:: SOURCE RECORDS

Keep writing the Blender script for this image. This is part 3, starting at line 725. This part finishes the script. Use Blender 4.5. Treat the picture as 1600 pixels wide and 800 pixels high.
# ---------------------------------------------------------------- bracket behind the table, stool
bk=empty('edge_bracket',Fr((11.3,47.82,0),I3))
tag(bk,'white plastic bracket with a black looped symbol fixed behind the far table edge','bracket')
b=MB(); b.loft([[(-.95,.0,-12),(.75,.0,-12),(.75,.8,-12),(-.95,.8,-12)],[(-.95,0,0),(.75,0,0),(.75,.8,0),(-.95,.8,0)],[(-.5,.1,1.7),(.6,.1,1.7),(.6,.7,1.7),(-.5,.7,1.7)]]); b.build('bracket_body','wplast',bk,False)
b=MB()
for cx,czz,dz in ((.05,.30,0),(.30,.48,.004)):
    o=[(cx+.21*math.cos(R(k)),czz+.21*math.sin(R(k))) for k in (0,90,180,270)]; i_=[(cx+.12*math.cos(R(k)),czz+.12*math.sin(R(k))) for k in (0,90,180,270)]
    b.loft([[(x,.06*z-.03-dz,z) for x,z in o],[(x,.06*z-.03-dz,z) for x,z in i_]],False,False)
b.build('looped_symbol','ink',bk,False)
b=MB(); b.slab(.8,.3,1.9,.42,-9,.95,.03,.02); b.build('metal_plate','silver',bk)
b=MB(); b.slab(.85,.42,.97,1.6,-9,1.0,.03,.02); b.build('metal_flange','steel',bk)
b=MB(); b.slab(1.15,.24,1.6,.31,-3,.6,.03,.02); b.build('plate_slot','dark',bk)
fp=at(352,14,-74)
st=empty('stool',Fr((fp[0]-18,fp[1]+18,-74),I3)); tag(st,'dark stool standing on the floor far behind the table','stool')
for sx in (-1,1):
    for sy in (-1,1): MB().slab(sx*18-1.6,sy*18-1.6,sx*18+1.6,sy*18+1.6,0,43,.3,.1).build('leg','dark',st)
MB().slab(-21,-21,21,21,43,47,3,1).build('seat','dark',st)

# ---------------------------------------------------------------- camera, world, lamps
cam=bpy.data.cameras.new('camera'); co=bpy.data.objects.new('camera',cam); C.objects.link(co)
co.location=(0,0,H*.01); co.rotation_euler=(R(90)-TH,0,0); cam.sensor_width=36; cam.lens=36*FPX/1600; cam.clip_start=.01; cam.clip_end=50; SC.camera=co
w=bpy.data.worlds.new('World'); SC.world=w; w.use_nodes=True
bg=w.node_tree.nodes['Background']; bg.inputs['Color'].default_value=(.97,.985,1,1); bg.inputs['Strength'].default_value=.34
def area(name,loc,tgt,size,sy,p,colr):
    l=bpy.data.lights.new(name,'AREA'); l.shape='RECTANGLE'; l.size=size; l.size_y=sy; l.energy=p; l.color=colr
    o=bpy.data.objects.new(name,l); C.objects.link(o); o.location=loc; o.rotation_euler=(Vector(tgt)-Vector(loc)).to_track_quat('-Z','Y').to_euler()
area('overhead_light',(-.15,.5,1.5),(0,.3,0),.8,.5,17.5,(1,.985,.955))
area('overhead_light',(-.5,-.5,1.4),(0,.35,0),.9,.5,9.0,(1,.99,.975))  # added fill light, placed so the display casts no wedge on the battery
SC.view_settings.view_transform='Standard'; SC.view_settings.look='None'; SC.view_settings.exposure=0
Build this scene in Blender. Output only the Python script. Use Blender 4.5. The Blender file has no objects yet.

::::

:: INSTRUCTION ::
Find the lines above that include the string "this" and copy them.

:: IN RESPONSE ::
Keep writing the Blender script for this image. This is part 3, starting at line 725. This part finishes the script. Use Blender 4.5. Treat the picture as 1600 pixels wide and 800 pixels high.
Build this scene in Blender. Output only the Python script. Use Blender 4.5. The Blender file has no objects yet.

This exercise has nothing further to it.